Over the last year, I've grown to love this part of my sister's life,
this part we share with her. I love the horses, their dark eyes
reflecting something back about us all. I have an appreciation for the
ones that work hard, take care of their riders despite having their own
limitations. There is a special kind of grace about being with them,
these massive animals who outweigh our fragile human bodies yet trust us
to guide them and to care for them. There is an exchange of trust that
is connected to something in our souls and it moves and fascinates me.
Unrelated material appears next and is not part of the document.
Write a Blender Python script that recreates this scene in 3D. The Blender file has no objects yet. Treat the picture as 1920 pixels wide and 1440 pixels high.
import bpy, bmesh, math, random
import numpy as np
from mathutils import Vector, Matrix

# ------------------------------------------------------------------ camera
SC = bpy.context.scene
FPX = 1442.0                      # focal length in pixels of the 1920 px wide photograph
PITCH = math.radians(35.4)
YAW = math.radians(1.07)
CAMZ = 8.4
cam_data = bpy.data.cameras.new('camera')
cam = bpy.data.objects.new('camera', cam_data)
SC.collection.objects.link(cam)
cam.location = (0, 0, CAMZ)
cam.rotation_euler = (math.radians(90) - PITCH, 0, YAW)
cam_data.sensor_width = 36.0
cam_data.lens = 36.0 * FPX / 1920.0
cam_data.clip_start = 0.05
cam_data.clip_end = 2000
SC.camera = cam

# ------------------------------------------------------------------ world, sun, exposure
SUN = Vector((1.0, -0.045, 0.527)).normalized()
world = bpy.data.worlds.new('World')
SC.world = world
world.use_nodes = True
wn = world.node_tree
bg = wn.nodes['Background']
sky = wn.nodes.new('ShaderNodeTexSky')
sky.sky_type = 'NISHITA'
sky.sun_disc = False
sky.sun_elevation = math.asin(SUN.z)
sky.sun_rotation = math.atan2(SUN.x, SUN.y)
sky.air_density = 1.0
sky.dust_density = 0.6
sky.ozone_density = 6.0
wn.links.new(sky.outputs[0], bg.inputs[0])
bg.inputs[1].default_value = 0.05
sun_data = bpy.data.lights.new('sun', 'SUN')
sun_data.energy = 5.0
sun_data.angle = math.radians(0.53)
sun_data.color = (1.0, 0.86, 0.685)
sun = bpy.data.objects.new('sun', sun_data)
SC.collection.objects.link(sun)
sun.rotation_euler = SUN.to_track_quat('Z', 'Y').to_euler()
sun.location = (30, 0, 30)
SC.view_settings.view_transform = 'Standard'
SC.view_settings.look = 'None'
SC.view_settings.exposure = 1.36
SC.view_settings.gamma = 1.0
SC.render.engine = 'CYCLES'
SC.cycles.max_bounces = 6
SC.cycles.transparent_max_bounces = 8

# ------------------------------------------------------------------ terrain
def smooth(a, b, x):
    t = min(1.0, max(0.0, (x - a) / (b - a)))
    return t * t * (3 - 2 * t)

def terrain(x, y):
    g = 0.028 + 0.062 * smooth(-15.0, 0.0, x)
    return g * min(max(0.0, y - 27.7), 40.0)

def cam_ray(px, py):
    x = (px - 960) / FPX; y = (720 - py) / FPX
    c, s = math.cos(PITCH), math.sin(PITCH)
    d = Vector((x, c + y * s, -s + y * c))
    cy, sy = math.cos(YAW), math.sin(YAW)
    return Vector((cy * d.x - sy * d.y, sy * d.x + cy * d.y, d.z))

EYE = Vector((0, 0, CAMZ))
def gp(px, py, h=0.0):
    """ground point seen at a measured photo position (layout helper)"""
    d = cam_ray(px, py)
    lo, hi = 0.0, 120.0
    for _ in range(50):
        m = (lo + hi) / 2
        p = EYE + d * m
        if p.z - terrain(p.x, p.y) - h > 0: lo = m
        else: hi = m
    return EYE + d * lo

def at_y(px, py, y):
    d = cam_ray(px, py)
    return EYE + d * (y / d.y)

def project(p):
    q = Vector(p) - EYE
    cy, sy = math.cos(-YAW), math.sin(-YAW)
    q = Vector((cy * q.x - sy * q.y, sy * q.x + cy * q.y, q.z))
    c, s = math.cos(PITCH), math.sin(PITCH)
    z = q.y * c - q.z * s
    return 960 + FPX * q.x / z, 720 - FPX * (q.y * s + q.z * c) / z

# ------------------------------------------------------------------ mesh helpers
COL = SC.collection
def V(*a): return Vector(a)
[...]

It brings me a kind of peace...the smell of the barn, the wide open sky
above the paddocks, the pounding of my daughter's mount in a rolling
canter. I enjoy the moments of tacking Sonny up before the lesson with
her, sneaking him peppermints to keep him cooperative in the colder
weather when he feels his years more. I love visiting my sister's own
horses, and the trio of Friesian babies that currently reside with her -
each of them mini black beauties that are all spunk and fire.
We had
the task of feeding her horses while she was away on her honeymoon and I
grew to love the walk out to their pasture to drop their hay and grain
in those late October afternoons. They would see us coming, their
beautiful heads raised, expectant and welcoming of the meal and the
petting session we were about to bestow on them. Again, there is a peace
it brings me - similar in the way I used to feel slipping beneath the
waves in my dive gear. Similar but different, because I am more then an
observer in this world. This world demands my tactile engagement in a
way scuba diving did not. Horses want that emotional and physical
connection, those touches and words whispered in their soft, flicking ears. I
can see why people have horses, there is a quiet magic to them that
brings a certain kind of solace in its wake. Being with a horse is like a balm on those ragged parts of our soul.
Recently we were bringing Sonny out of the lesson ring and paused to
clean the dirt from his shoes. Since she was stepped on early in the
year, this task is one my daughter continues to be leery of. It usually
falls to me to "show" her again how to get it done without getting her
feet crunched. I've gotten pretty confident about it now, I've come to
know how best to get Sonny to bend his leg up so I can clear out the
clumps quickly. I was demonstrating for my daughter again...how you have
to lean close against him, keeping your feet parallel to his. You
have to reach down and grab his foot, easing him with your body weight,
to life the leg and keep his body in balance. I must have been
demonstrating it with an air of authority because I heard her trainer
exclaiming, "wow Mom, look at you!", as she walked up behind us.
I
honestly-to-God swelled with pride in that moment. I felt myself
smiling. Because, here is the truth, straight from a city mouse's
mouth...I like the way I've managed to learn this stuff. I like the fact
that I now own muck boots and can rock a head lamp with pride. I like that I
know how to tack up a horse and that I go home smelling like them. I
love that I can slip in mud or horse poop and not care which one it
actually is. I love that I know how to help my daughter zip up her half
chaps or that I even know what half chaps are! I love this little bit
of country mouse I found in me now. I love it...a lot. It makes me happy
in a way I never would have expected.